Também está sendo julgado o ex-ministro do orçamento de Sarkozy, Éric Woerth, que agora é um parlamentar do partido centrista de Macron, o Juntos. Ele também nega irregularidades.
Em março de 2011, o filho do falecido ditador líbio, Saif al-Islam Kadafi, disse à emissora Euronews: “Sarkozy tem que devolver o dinheiro que aceitou da Líbia para financiar sua campanha eleitoral. Financiamos sua campanha e temos a prova… A primeira coisa que estamos exigindo é que esse palhaço devolva o dinheiro ao povo líbio.”
Reveses judiciais
Sarkozy já tem duas condenações judiciais. No mês passado, o Supremo da França confirmou um veredito contra ele por corrupção e tráfico de influência em tentativas ilegais de garantir favores de um juiz. Ele foi condenado a usar tornozeleira eletrônica por um ano, algo inédito para um ex-chefe de Estado. Sua equipe de defesa apelou da decisão junto ao Tribunal Europeu de Direitos Humanos.

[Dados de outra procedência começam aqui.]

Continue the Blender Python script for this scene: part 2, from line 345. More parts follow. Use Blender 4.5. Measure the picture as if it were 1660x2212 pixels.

Em um julgamento separado, Sarkozy foi condenado por esconder gastos excessivos ilegais na eleição presidencial de 2012, que ele perdeu para o candidato socialista, François Hollande. Ele também contestou a decisão.
Fabrice Arfi, um jornalista investigativo do site Mediapart, que divulgou a história em 2011, disse que a magnitude das acusações de corrupção no caso da Líbia seria um “choque elétrico” para a sociedade francesa. “Toda a imagem da França está em jogo”, disse ele.